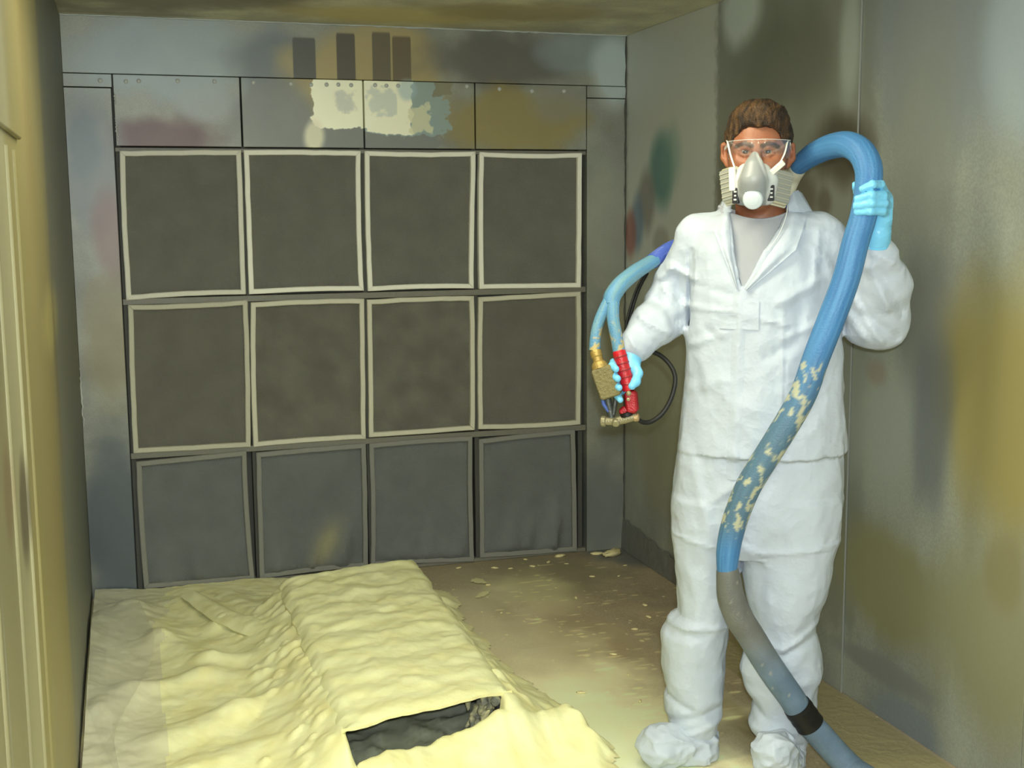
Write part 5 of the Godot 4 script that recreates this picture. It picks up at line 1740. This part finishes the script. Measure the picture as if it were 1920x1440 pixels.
func gloves(t: Node3D) -> void:
	# left hand, closed round the hose
	var f := Field.new(Vector3(0.1699, 1.4147, 0.045), Vector3(0.2717, 1.5967, 0.245), 0.003)
	f.chain([Vector3(0.2395, 1.4295, 0.095), Vector3(0.2404, 1.4563, 0.105), Vector3(0.2467, 1.4986, 0.122)], [0.030, 0.028, 0.026], 0.02)
	f.chain([Vector3(0.2524, 1.5038, 0.128), Vector3(0.2509, 1.5352, 0.135), Vector3(0.242, 1.5638, 0.14)], [0.020, 0.020, 0.016], 0.02)
	f.capsule(Vector3(0.2431, 1.5091, 0.115), Vector3(0.2479, 1.5458, 0.12), 0.020, 0.018, 0.015)
	for k in [[[Vector3(0.2448, 1.5688, 0.15), Vector3(0.2373, 1.5786, 0.178), Vector3(0.2167, 1.5783, 0.205), Vector3(0.1935, 1.5684, 0.204)], 0.0100], [[Vector3(0.2543, 1.548, 0.15), Vector3(0.2426, 1.5528, 0.185), Vector3(0.2148, 1.5528, 0.209), Vector3(0.1835, 1.5444, 0.196)], 0.0108], [[Vector3(0.2576, 1.5285, 0.148), Vector3(0.2457, 1.5336, 0.185), Vector3(0.2154, 1.5337, 0.209), Vector3(0.1804, 1.5277, 0.194)], 0.0106], [[Vector3(0.2549, 1.5091, 0.142), Vector3(0.243, 1.5144, 0.18), Vector3(0.2138, 1.5146, 0.204), Vector3(0.1836, 1.5123, 0.19)], 0.0098]]:
		var r: float = k[1]
		f.chain(k[0], [r * 1.12, r * 1.08, r, r * 0.88], 0.005)
	f.chain([Vector3(0.2438, 1.5117, 0.105), Vector3(0.2176, 1.541, 0.1), Vector3(0.1897, 1.562, 0.125), Vector3(0.1789, 1.5773, 0.15)], [0.015, 0.0125, 0.0115, 0.010], 0.008)
	f.warp(func(p: Vector3) -> float: return -0.0012 * fine.get_noise_3d(p.x * 60.0, p.y * 90.0, p.z * 60.0), 0.01)
	var b := MB.new()
	f.mesh(b)
	var g := put("glove", b, M.glove, t)
	var c := MB.new()
	c.lathe(Vector3(0.239, 1.4268, 0.094), Vector3(0.2404, 1.4563, 0.105) - Vector3(0.2396, 1.4268, 0.094), [Vector2(0.029, 0.0), Vector2(0.0315, 0.0015), Vector2(0.0318, 0.004), Vector2(0.029, 0.006)], 28)
	put("rolled_cuff", c, M.glove, g)
	# right hand, closed round the grip of the gun
	f = Field.new(Vector3(-0.4494, 0.9523, 0.04), Vector3(-0.3255, 1.2046, 0.21), 0.003)
	f.chain([Vector3(-0.3801, 1.1666, 0.092), Vector3(-0.3793, 1.1389, 0.098), Vector3(-0.3854, 1.1083, 0.105)], [0.029, 0.027, 0.026], 0.02)
	f.chain([Vector3(-0.3869, 1.1081, 0.104), Vector3(-0.3865, 1.0713, 0.106)], [0.024, 0.022], 0.02)
	for k in [[[Vector3(-0.3984, 1.1206, 0.115), Vector3(-0.4191, 1.1249, 0.13), Vector3(-0.4199, 1.1195, 0.155), Vector3(-0.4079, 1.1134, 0.172)], 0.0102], [[Vector3(-0.394, 1.0951, 0.115), Vector3(-0.4161, 1.0995, 0.13), Vector3(-0.4168, 1.0945, 0.157), Vector3(-0.4034, 1.0886, 0.174)], 0.0106], [[Vector3(-0.3896, 1.0725, 0.115), Vector3(-0.4104, 1.0741, 0.13), Vector3(-0.4111, 1.0693, 0.157), Vector3(-0.3992, 1.0647, 0.173)], 0.0102], [[Vector3(-0.3853, 1.0526, 0.115), Vector3(-0.4018, 1.0487, 0.13), Vector3(-0.406, 1.0404, 0.152), Vector3(-0.3969, 1.0318, 0.168)], 0.0094]]:
		var r: float = k[1]
		f.chain(k[0], [r * 1.1, r * 1.05, r, r * 0.88], 0.005)
	f.chain([Vector3(-0.3691, 1.1208, 0.112), Vector3(-0.3556, 1.0978, 0.13), Vector3(-0.3586, 1.0782, 0.152), Vector3(-0.3664, 1.069, 0.168)], [0.016, 0.0125, 0.0115, 0.010], 0.008)
	b = MB.new()
	f.mesh(b)
	g = put("glove", b, M.glove, t)
	c = MB.new()
	c.lathe(Vector3(-0.3796, 1.1694, 0.091), Vector3(-0.3793, 1.1389, 0.098) - Vector3(-0.3796, 1.1694, 0.091), [Vector2(0.028, 0.0), Vector2(0.0308, 0.0015), Vector2(0.031, 0.004), Vector2(0.028, 0.006)], 28)
	put("rolled_cuff", c, M.glove, g)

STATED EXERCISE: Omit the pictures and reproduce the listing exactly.

EXERCISE RESPONSE:
Write part 5 of the Godot 4 script that recreates this picture. It picks up at line 1740. This part finishes the script. Measure the picture as if it were 1920x1440 pixels.
func gloves(t: Node3D) -> void:
	# left hand, closed round the hose
	var f := Field.new(Vector3(0.1699, 1.4147, 0.045), Vector3(0.2717, 1.5967, 0.245), 0.003)
	f.chain([Vector3(0.2395, 1.4295, 0.095), Vector3(0.2404, 1.4563, 0.105), Vector3(0.2467, 1.4986, 0.122)], [0.030, 0.028, 0.026], 0.02)
	f.chain([Vector3(0.2524, 1.5038, 0.128), Vector3(0.2509, 1.5352, 0.135), Vector3(0.242, 1.5638, 0.14)], [0.020, 0.020, 0.016], 0.02)
	f.capsule(Vector3(0.2431, 1.5091, 0.115), Vector3(0.2479, 1.5458, 0.12), 0.020, 0.018, 0.015)
	for k in [[[Vector3(0.2448, 1.5688, 0.15), Vector3(0.2373, 1.5786, 0.178), Vector3(0.2167, 1.5783, 0.205), Vector3(0.1935, 1.5684, 0.204)], 0.0100], [[Vector3(0.2543, 1.548, 0.15), Vector3(0.2426, 1.5528, 0.185), Vector3(0.2148, 1.5528, 0.209), Vector3(0.1835, 1.5444, 0.196)], 0.0108], [[Vector3(0.2576, 1.5285, 0.148), Vector3(0.2457, 1.5336, 0.185), Vector3(0.2154, 1.5337, 0.209), Vector3(0.1804, 1.5277, 0.194)], 0.0106], [[Vector3(0.2549, 1.5091, 0.142), Vector3(0.243, 1.5144, 0.18), Vector3(0.2138, 1.5146, 0.204), Vector3(0.1836, 1.5123, 0.19)], 0.0098]]:
		var r: float = k[1]
		f.chain(k[0], [r * 1.12, r * 1.08, r, r * 0.88], 0.005)
	f.chain([Vector3(0.2438, 1.5117, 0.105), Vector3(0.2176, 1.541, 0.1), Vector3(0.1897, 1.562, 0.125), Vector3(0.1789, 1.5773, 0.15)], [0.015, 0.0125, 0.0115, 0.010], 0.008)
	f.warp(func(p: Vector3) -> float: return -0.0012 * fine.get_noise_3d(p.x * 60.0, p.y * 90.0, p.z * 60.0), 0.01)
	var b := MB.new()
	f.mesh(b)
	var g := put("glove", b, M.glove, t)
	var c := MB.new()
	c.lathe(Vector3(0.239, 1.4268, 0.094), Vector3(0.2404, 1.4563, 0.105) - Vector3(0.2396, 1.4268, 0.094), [Vector2(0.029, 0.0), Vector2(0.0315, 0.0015), Vector2(0.0318, 0.004), Vector2(0.029, 0.006)], 28)
	put("rolled_cuff", c, M.glove, g)
	# right hand, closed round the grip of the gun
	f = Field.new(Vector3(-0.4494, 0.9523, 0.04), Vector3(-0.3255, 1.2046, 0.21), 0.003)
	f.chain([Vector3(-0.3801, 1.1666, 0.092), Vector3(-0.3793, 1.1389, 0.098), Vector3(-0.3854, 1.1083, 0.105)], [0.029, 0.027, 0.026], 0.02)
	f.chain([Vector3(-0.3869, 1.1081, 0.104), Vector3(-0.3865, 1.0713, 0.106)], [0.024, 0.022], 0.02)
	for k in [[[Vector3(-0.3984, 1.1206, 0.115), Vector3(-0.4191, 1.1249, 0.13), Vector3(-0.4199, 1.1195, 0.155), Vector3(-0.4079, 1.1134, 0.172)], 0.0102], [[Vector3(-0.394, 1.0951, 0.115), Vector3(-0.4161, 1.0995, 0.13), Vector3(-0.4168, 1.0945, 0.157), Vector3(-0.4034, 1.0886, 0.174)], 0.0106], [[Vector3(-0.3896, 1.0725, 0.115), Vector3(-0.4104, 1.0741, 0.13), Vector3(-0.4111, 1.0693, 0.157), Vector3(-0.3992, 1.0647, 0.173)], 0.0102], [[Vector3(-0.3853, 1.0526, 0.115), Vector3(-0.4018, 1.0487, 0.13), Vector3(-0.406, 1.0404, 0.152), Vector3(-0.3969, 1.0318, 0.168)], 0.0094]]:
		var r: float = k[1]
		f.chain(k[0], [r * 1.1, r * 1.05, r, r * 0.88], 0.005)
	f.chain([Vector3(-0.3691, 1.1208, 0.112), Vector3(-0.3556, 1.0978, 0.13), Vector3(-0.3586, 1.0782, 0.152), Vector3(-0.3664, 1.069, 0.168)], [0.016, 0.0125, 0.0115, 0.010], 0.008)
	b = MB.new()
	f.mesh(b)
	g = put("glove", b, M.glove, t)
	c = MB.new()
	c.lathe(Vector3(-0.3796, 1.1694, 0.091), Vector3(-0.3793, 1.1389, 0.098) - Vector3(-0.3796, 1.1694, 0.091), [Vector2(0.028, 0.0), Vector2(0.0308, 0.0015), Vector2(0.031, 0.004), Vector2(0.028, 0.006)], 28)
	put("rolled_cuff", c, M.glove, g)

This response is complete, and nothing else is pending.